--- Recorded information ---

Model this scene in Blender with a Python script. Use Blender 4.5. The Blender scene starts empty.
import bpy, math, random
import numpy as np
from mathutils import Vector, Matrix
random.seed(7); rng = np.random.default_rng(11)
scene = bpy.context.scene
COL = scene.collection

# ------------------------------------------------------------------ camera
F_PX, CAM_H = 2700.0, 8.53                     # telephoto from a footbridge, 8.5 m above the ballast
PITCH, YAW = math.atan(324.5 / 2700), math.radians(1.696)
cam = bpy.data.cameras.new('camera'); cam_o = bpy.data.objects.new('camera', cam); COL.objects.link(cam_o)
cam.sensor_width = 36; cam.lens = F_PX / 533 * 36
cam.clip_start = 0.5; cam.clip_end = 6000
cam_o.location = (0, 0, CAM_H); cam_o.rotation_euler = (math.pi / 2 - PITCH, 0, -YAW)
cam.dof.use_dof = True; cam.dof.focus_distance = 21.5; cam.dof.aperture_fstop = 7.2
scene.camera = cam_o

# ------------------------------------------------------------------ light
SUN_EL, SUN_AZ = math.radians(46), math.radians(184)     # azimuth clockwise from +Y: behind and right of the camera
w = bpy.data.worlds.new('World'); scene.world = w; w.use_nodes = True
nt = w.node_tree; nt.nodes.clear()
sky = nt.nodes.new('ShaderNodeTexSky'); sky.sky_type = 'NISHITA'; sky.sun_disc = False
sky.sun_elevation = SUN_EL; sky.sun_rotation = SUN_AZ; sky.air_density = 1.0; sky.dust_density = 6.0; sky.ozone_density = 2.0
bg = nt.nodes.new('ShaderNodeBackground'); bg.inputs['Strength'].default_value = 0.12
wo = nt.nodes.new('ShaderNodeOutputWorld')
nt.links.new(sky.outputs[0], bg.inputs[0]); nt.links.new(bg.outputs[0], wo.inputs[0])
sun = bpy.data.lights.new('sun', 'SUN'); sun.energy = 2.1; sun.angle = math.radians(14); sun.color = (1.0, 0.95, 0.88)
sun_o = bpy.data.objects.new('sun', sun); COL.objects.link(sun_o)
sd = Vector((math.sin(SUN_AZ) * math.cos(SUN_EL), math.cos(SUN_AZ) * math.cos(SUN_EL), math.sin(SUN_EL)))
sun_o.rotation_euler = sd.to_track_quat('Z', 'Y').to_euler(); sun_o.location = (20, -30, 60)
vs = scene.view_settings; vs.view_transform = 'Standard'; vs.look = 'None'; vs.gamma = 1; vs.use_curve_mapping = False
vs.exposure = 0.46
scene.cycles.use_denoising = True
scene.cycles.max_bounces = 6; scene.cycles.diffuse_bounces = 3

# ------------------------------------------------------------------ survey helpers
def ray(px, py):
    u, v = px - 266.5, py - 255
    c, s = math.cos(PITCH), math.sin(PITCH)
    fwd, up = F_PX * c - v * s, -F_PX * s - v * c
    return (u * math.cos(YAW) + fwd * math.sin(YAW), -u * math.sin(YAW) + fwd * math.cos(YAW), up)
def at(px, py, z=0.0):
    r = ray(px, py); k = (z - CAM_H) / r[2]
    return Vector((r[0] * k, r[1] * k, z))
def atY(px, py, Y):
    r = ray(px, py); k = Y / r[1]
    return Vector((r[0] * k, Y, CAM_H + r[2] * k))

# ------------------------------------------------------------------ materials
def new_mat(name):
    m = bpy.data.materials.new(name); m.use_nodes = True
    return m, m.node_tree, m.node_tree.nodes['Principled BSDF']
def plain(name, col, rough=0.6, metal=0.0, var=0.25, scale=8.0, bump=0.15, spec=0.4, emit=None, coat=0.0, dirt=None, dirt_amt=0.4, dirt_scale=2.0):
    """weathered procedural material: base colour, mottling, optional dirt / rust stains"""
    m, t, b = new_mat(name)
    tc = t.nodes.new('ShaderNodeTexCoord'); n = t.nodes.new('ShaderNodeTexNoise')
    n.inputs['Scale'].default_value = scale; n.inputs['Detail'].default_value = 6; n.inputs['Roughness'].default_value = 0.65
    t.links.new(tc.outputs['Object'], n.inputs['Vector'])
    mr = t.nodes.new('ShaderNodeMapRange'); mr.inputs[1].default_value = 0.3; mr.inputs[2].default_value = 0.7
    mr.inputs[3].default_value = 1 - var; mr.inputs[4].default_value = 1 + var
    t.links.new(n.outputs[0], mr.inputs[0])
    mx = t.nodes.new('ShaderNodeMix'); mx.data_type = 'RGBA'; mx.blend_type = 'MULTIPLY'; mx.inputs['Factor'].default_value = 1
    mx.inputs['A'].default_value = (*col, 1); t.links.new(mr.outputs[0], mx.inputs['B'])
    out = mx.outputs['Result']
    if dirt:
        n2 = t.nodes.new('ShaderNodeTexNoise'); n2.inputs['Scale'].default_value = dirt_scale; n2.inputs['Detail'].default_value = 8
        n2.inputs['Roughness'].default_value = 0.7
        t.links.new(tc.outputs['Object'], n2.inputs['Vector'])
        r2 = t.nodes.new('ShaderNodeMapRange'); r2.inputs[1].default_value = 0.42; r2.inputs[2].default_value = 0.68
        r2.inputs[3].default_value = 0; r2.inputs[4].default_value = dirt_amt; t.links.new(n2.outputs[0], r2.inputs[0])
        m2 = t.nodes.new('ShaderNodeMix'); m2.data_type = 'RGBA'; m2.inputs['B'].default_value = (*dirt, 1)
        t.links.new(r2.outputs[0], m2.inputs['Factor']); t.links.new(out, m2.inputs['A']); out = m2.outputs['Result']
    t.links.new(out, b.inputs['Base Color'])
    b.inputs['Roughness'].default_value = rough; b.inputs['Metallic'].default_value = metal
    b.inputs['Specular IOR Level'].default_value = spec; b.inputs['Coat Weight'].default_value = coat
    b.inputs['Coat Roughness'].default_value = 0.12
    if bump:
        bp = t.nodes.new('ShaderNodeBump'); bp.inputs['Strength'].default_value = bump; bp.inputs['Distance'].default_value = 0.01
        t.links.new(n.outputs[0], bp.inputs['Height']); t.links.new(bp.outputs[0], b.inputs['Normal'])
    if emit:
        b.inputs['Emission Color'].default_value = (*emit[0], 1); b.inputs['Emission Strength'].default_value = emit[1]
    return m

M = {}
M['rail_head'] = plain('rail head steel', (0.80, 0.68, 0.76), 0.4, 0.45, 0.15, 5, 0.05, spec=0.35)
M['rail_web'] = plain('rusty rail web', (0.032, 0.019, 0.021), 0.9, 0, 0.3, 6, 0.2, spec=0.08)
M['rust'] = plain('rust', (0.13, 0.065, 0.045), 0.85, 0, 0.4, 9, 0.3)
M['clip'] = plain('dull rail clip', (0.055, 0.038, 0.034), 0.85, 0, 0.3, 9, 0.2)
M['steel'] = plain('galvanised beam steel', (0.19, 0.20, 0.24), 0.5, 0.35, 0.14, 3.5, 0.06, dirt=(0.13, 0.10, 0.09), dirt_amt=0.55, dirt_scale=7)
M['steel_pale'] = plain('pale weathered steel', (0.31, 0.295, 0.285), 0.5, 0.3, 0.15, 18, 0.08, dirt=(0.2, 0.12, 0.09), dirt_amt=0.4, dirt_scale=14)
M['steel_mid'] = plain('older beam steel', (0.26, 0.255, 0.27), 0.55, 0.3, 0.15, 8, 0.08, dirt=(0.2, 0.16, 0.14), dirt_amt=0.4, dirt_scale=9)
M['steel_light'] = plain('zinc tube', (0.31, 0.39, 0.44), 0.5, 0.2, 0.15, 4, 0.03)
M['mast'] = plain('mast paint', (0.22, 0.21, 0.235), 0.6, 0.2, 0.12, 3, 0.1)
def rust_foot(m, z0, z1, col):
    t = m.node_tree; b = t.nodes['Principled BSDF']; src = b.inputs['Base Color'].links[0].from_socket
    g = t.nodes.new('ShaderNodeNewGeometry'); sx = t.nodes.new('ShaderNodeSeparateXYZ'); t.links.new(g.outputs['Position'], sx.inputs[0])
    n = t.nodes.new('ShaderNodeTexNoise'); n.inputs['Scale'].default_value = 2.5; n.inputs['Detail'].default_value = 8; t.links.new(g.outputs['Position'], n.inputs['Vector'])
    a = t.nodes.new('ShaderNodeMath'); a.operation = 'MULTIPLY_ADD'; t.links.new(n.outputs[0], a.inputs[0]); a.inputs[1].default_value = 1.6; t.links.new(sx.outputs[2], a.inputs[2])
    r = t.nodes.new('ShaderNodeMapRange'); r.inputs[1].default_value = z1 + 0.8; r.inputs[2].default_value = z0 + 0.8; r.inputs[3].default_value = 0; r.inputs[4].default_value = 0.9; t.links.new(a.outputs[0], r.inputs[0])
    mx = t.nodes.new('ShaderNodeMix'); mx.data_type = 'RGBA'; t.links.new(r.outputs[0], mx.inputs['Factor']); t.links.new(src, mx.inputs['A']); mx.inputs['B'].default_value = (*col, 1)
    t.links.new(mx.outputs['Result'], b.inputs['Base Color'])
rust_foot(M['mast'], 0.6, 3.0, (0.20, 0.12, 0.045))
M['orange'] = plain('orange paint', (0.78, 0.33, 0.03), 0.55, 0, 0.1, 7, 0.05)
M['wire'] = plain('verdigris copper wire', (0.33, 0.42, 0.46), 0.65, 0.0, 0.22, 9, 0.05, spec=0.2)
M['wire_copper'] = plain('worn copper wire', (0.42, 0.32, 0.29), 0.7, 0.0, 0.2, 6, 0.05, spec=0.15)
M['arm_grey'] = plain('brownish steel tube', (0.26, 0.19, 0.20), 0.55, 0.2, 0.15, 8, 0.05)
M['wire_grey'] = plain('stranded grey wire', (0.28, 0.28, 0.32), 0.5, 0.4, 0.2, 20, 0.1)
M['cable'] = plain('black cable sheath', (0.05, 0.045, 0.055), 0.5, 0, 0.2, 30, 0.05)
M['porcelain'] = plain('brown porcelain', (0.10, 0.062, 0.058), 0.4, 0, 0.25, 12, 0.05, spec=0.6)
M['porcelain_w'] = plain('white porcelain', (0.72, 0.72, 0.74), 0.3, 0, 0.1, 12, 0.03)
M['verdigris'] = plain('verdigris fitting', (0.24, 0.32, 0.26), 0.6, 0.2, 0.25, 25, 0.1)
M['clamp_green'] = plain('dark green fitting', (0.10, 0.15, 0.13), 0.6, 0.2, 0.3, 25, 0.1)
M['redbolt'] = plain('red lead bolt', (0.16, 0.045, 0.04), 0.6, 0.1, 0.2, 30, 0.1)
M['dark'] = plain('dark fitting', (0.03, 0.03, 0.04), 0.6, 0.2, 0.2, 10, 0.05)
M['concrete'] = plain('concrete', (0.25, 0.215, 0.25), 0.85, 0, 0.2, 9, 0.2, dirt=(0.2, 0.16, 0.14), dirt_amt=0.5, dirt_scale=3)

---

**Task brief**
Please transcribe, exactly and with nothing added, the lines from the first line of the material above through the line that contains "COL = scene.collection".

**Written solution**
Model this scene in Blender with a Python script. Use Blender 4.5. The Blender scene starts empty.
import bpy, math, random
import numpy as np
from mathutils import Vector, Matrix
random.seed(7); rng = np.random.default_rng(11)
scene = bpy.context.scene
COL = scene.collection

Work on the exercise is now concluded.